### [Aim]
Quote each line of the material verbatim, without the pictures.

### [Material shown]
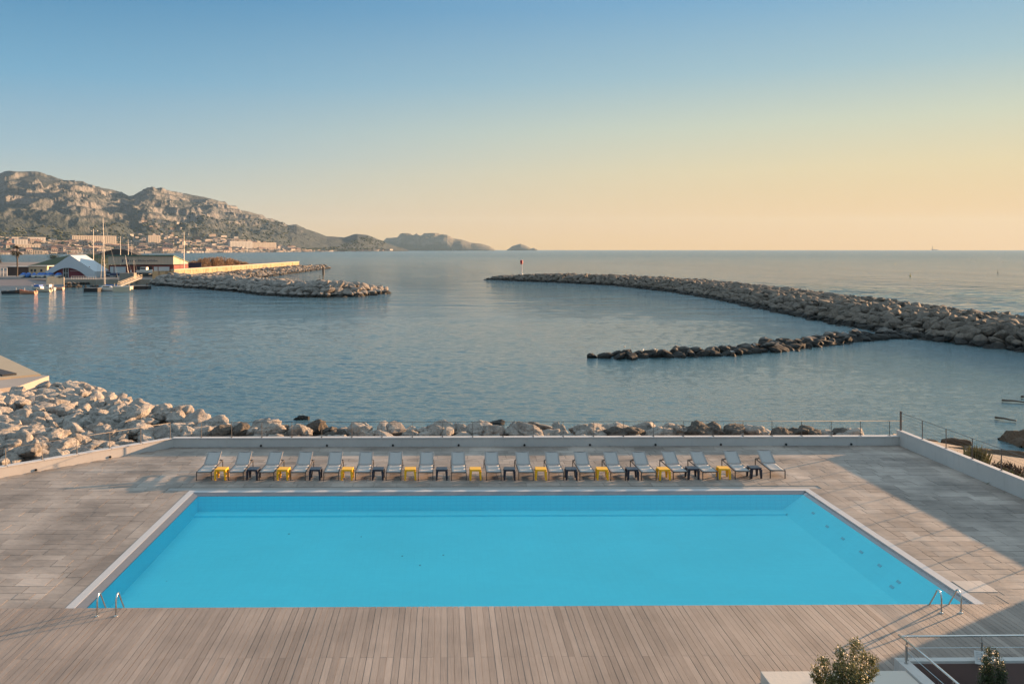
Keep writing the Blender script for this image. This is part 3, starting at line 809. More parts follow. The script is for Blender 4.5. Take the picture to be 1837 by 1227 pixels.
# --- B: strip behind the back wall
random.seed(12)
for row, (yy, z, s0) in enumerate(((42.2, -.15, 1.15), (43.2, .15, 1.35), (44.4, .0, 1.5), (46.1, -1.5, 1.5), (47.6, -2.35, 1.6))):
    x = -12.5+random.random()
    while x < 22.5:
        f = (x+12)/35; s = s0*random.uniform(.65, 1.25)*(1-.18*f)
        dz = -.25*max(0, f-.55)/.45+(random.uniform(-.35, .12) if row == 1 else random.uniform(-.15, .05))
        if row == 1 and f > .75 and random.random() < .35: dz -= .6
        px_ = pix((x, yy, z))[0]
        k = 'weed' if ((px_ < 445 and row < 2) or 1225 < px_ < 1320 or 1075 < px_ < 1150 and row == 1 or (540 < px_ < 620 and random.random() < .4) or (px_ > 1350 and random.random() < .45) or (460 < px_ < 540 and random.random() < .5)) else 'lime'
        if 1235 < px_ < 1315 and row == 1: s *= 1.15; dz = .0
        if px_ > 1560: dz -= .8
        addrock((x, yy+random.uniform(-.25, .25), z+dz), s, k, 'strip'); x += s*random.uniform(.60, .84)
for px, py, s in ((541, 752, .55), (533, 753, .4), (892, 760, .6)):
    p = at(px, py, SEA); addrock((p.x, p.y, SEA-.05), s*1.5, 'weed', 'shoal')
# --- C: groyne
random.seed(8)
G = [at(x, y, SEA) for x, y in ((1062, 642), (1130, 643), (1210, 640), (1300, 637), (1400, 630), (1450, 622), (1520, 614), (1600, 607), (1660, 606))]
for p, t, f in along(G, 1.5):
    nrm = Vector((-t.y, t.x, 0)); s = random.uniform(1.2, 2.1)
    addrock(p+nrm*random.uniform(-.3, .3)+Vector((0, 0, .12)), s, 'groyne', 'groyne', .1)
    if f > .05: addrock(p+nrm*random.uniform(1.3, 1.9)+Vector((0, 0, .3)), random.uniform(1.2, 1.9), 'groyne', 'groyne', .1)
    if f > .2: addrock(p+nrm*random.uniform(2.6, 3.3)+Vector((0, 0, random.uniform(-.1, .35))), random.uniform(1.2, 1.9), 'groyne', 'groyne')
    if f > .5: addrock(p+nrm*random.uniform(4.0, 4.8)+Vector((0, 0, random.uniform(-.3, .15))), random.uniform(1.2, 2), 'groyne', 'groyne')
    if f > .72 and random.random() < .5: addrock(p+nrm*random.uniform(1.5, 3)+Vector((0, 0, random.uniform(.5, .8))), random.uniform(1.2, 2), 'groyne', 'groyne')
    if random.random() < .3: addrock(p-nrm*random.uniform(.8, 1.2)+Vector((0, 0, -.15)), random.uniform(.8, 1.2), 'groyne', 'groyne')
# --- D: right breakwater
random.seed(77)
def mole(path, prof, step, srange, k, patch, side=1, tip=True):
    A = along(path, step)
    for q, (p, t, f) in enumerate(A):
        nrm = Vector((-t.y, t.x, 0))*side
        for (off, z) in prof:
            sc = 1
            if tip: sc = min(1, .12+(f if tip == 1 else 1-f)*9)
            s = random.uniform(*srange)
            o_ = off*(.45+.55*sc) if tip else off
            zz = SEA+(z-SEA)*(.35+.65*sc) if z > SEA else z
            addrock(Vector((p.x, p.y, 0))+nrm*(o_+random.uniform(-.5, .5))+t*random.uniform(-.6, .6)+Vector((0, 0, zz-.25*s+random.uniform(-.18, .22))), s, k, patch)
D = [at(x, y, SEA) for x, y in ((872, 502), (930, 505), (1000, 507.5), (1100, 513), (1200, 524), (1300, 541), (1400, 563), (1500, 583), (1560, 594), (1620, 604), (1700, 616), (1837, 633))]
dlast = D[-1]; D += [dlast+Vector((3, -14, 0)), dlast+Vector((9, -34, 0))]
profD = [(.1, -2.75), (1.2, -2.1), (2.3, -1.4), (3.4, -.75), (4.5, -.2)]+[(4.5+1.75*i, .1+.12*math.sin(i*2.1)) for i in range(1, 9)]+[(20, -.4), (21.5, -1.6)]
mole(D, profD, 1.62, (1.15, 2.6), 'grey', 'breakwater', side=1, tip=1)
# --- E: marina mole
E = [at(x, y, SEA) for x, y in ((268, 511), (300, 514), (350, 518), (420, 524), (478, 531), (540, 534), (600, 534), (650, 532), (700, 526))]
profE = [(.1, -2.6), (1.5, -1.5), (2.9, -.4), (4.3, .55), (6.2, .95), (8.2, .95), (10.2, .9), (12, .2), (13.5, -1.2), (15, -2.4)]
mole(E, profE, 2.1, (2.0, 3.2), 'mole', 'mole', side=1, tip=2)
# --- F: rocks along the stone sea wall
W0 = Vector((-101.9+3.1, 303, 0)); W1 = Vector((-93.3+5.3, 502, 0))
FP = [W0+Vector((10, 0, 0)), Vector(at(476, 497.5, SEA)[:2]+(0,)), Vector(at(591, 481.5, SEA)[:2]+(0,))]
fp2 = [FP[0], FP[1], FP[2]]
for p, t, f in along(fp2, 2.4):
    nrm = Vector((-t.y, t.x, 0)); tt = (p.y-W0.y)/(W1.y-W0.y); wx = W0.x+(W1.x-W0.x)*tt
    wid = max(3, p.x-wx-1) if tt < 1 else max(2.5, (p.x-wx)*(1.25-tt)*3)
    nrow = int(wid/2.1)+1
    for r_ in range(nrow):
        g = r_/max(1, nrow-1) if nrow > 1 else 0
        z = -2.6+1.9*min(1, g*1.4)
        addrock((p.x-g*wid, p.y+random.uniform(-.7, .7), z+random.uniform(-.2, .2)), random.uniform(1.9, 3.0), 'mole' if random.random() < .5 else 'grey', 'seawall')
# --- G: revetment below the marquee
for (pa, pb) in (((112, 515), (180, 513)), ((116, 511), (182, 508)), ((122, 507), (184, 504))):
    a, b = at(*pa, -2.3), at(*pb, -2.3)
    n_ = int((b-a).length/1.5)
    for i in range(n_):
        q = a.lerp(b, (i+random.random()*.5)/n_); q.z = {515: -2.5, 511: -2.0, 507: -1.5}[pa[1]]
        addrock(q, random.uniform(1.1, 2.0), 'grey', 'revetment')

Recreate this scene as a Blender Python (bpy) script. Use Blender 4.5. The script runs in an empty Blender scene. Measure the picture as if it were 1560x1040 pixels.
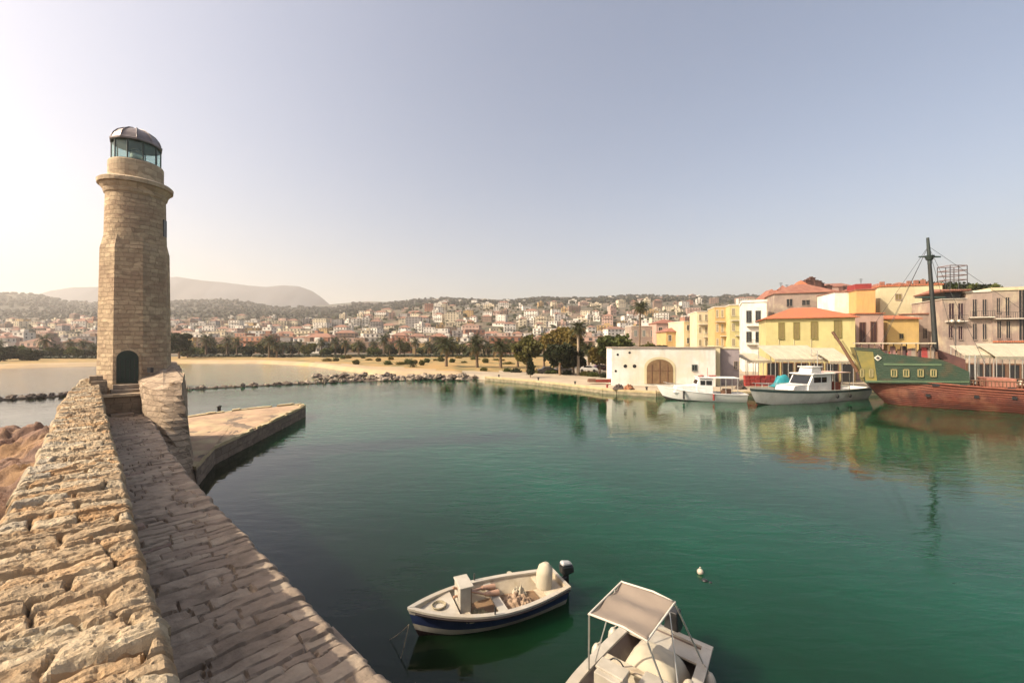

### [Reply to the task]
Keep writing the Blender script for this image. This is part 3, starting at line 809. More parts follow. The script is for Blender 4.5. Take the picture to be 1837 by 1227 pixels.
# --- B: strip behind the back wall
random.seed(12)
for row, (yy, z, s0) in enumerate(((42.2, -.15, 1.15), (43.2, .15, 1.35), (44.4, .0, 1.5), (46.1, -1.5, 1.5), (47.6, -2.35, 1.6))):
    x = -12.5+random.random()
    while x < 22.5:
        f = (x+12)/35; s = s0*random.uniform(.65, 1.25)*(1-.18*f)
        dz = -.25*max(0, f-.55)/.45+(random.uniform(-.35, .12) if row == 1 else random.uniform(-.15, .05))
        if row == 1 and f > .75 and random.random() < .35: dz -= .6
        px_ = pix((x, yy, z))[0]
        k = 'weed' if ((px_ < 445 and row < 2) or 1225 < px_ < 1320 or 1075 < px_ < 1150 and row == 1 or (540 < px_ < 620 and random.random() < .4) or (px_ > 1350 and random.random() < .45) or (460 < px_ < 540 and random.random() < .5)) else 'lime'
        if 1235 < px_ < 1315 and row == 1: s *= 1.15; dz = .0
        if px_ > 1560: dz -= .8
        addrock((x, yy+random.uniform(-.25, .25), z+dz), s, k, 'strip'); x += s*random.uniform(.60, .84)
for px, py, s in ((541, 752, .55), (533, 753, .4), (892, 760, .6)):
    p = at(px, py, SEA); addrock((p.x, p.y, SEA-.05), s*1.5, 'weed', 'shoal')
# --- C: groyne
random.seed(8)
G = [at(x, y, SEA) for x, y in ((1062, 642), (1130, 643), (1210, 640), (1300, 637), (1400, 630), (1450, 622), (1520, 614), (1600, 607), (1660, 606))]
for p, t, f in along(G, 1.5):
    nrm = Vector((-t.y, t.x, 0)); s = random.uniform(1.2, 2.1)
    addrock(p+nrm*random.uniform(-.3, .3)+Vector((0, 0, .12)), s, 'groyne', 'groyne', .1)
    if f > .05: addrock(p+nrm*random.uniform(1.3, 1.9)+Vector((0, 0, .3)), random.uniform(1.2, 1.9), 'groyne', 'groyne', .1)
    if f > .2: addrock(p+nrm*random.uniform(2.6, 3.3)+Vector((0, 0, random.uniform(-.1, .35))), random.uniform(1.2, 1.9), 'groyne', 'groyne')
    if f > .5: addrock(p+nrm*random.uniform(4.0, 4.8)+Vector((0, 0, random.uniform(-.3, .15))), random.uniform(1.2, 2), 'groyne', 'groyne')
    if f > .72 and random.random() < .5: addrock(p+nrm*random.uniform(1.5, 3)+Vector((0, 0, random.uniform(.5, .8))), random.uniform(1.2, 2), 'groyne', 'groyne')
    if random.random() < .3: addrock(p-nrm*random.uniform(.8, 1.2)+Vector((0, 0, -.15)), random.uniform(.8, 1.2), 'groyne', 'groyne')
# --- D: right breakwater
random.seed(77)
def mole(path, prof, step, srange, k, patch, side=1, tip=True):
    A = along(path, step)
    for q, (p, t, f) in enumerate(A):
        nrm = Vector((-t.y, t.x, 0))*side
        for (off, z) in prof:
            sc = 1
            if tip: sc = min(1, .12+(f if tip == 1 else 1-f)*9)
            s = random.uniform(*srange)
            o_ = off*(.45+.55*sc) if tip else off
            zz = SEA+(z-SEA)*(.35+.65*sc) if z > SEA else z
            addrock(Vector((p.x, p.y, 0))+nrm*(o_+random.uniform(-.5, .5))+t*random.uniform(-.6, .6)+Vector((0, 0, zz-.25*s+random.uniform(-.18, .22))), s, k, patch)
D = [at(x, y, SEA) for x, y in ((872, 502), (930, 505), (1000, 507.5), (1100, 513), (1200, 524), (1300, 541), (1400, 563), (1500, 583), (1560, 594), (1620, 604), (1700, 616), (1837, 633))]
dlast = D[-1]; D += [dlast+Vector((3, -14, 0)), dlast+Vector((9, -34, 0))]
profD = [(.1, -2.75), (1.2, -2.1), (2.3, -1.4), (3.4, -.75), (4.5, -.2)]+[(4.5+1.75*i, .1+.12*math.sin(i*2.1)) for i in range(1, 9)]+[(20, -.4), (21.5, -1.6)]
mole(D, profD, 1.62, (1.15, 2.6), 'grey', 'breakwater', side=1, tip=1)
# --- E: marina mole
E = [at(x, y, SEA) for x, y in ((268, 511), (300, 514), (350, 518), (420, 524), (478, 531), (540, 534), (600, 534), (650, 532), (700, 526))]
profE = [(.1, -2.6), (1.5, -1.5), (2.9, -.4), (4.3, .55), (6.2, .95), (8.2, .95), (10.2, .9), (12, .2), (13.5, -1.2), (15, -2.4)]
mole(E, profE, 2.1, (2.0, 3.2), 'mole', 'mole', side=1, tip=2)
# --- F: rocks along the stone sea wall
W0 = Vector((-101.9+3.1, 303, 0)); W1 = Vector((-93.3+5.3, 502, 0))
FP = [W0+Vector((10, 0, 0)), Vector(at(476, 497.5, SEA)[:2]+(0,)), Vector(at(591, 481.5, SEA)[:2]+(0,))]
fp2 = [FP[0], FP[1], FP[2]]
for p, t, f in along(fp2, 2.4):
    nrm = Vector((-t.y, t.x, 0)); tt = (p.y-W0.y)/(W1.y-W0.y); wx = W0.x+(W1.x-W0.x)*tt
    wid = max(3, p.x-wx-1) if tt < 1 else max(2.5, (p.x-wx)*(1.25-tt)*3)
    nrow = int(wid/2.1)+1
    for r_ in range(nrow):
        g = r_/max(1, nrow-1) if nrow > 1 else 0
        z = -2.6+1.9*min(1, g*1.4)
        addrock((p.x-g*wid, p.y+random.uniform(-.7, .7), z+random.uniform(-.2, .2)), random.uniform(1.9, 3.0), 'mole' if random.random() < .5 else 'grey', 'seawall')
# --- G: revetment below the marquee
for (pa, pb) in (((112, 515), (180, 513)), ((116, 511), (182, 508)), ((122, 507), (184, 504))):
    a, b = at(*pa, -2.3), at(*pb, -2.3)
    n_ = int((b-a).length/1.5)
    for i in range(n_):
        q = a.lerp(b, (i+random.random()*.5)/n_); q.z = {515: -2.5, 511: -2.0, 507: -1.5}[pa[1]]
        addrock(q, random.uniform(1.1, 2.0), 'grey', 'revetment')

Recreate this scene as a Blender Python (bpy) script. Use Blender 4.5. The script runs in an empty Blender scene. Measure the picture as if it were 1560x1040 pixels.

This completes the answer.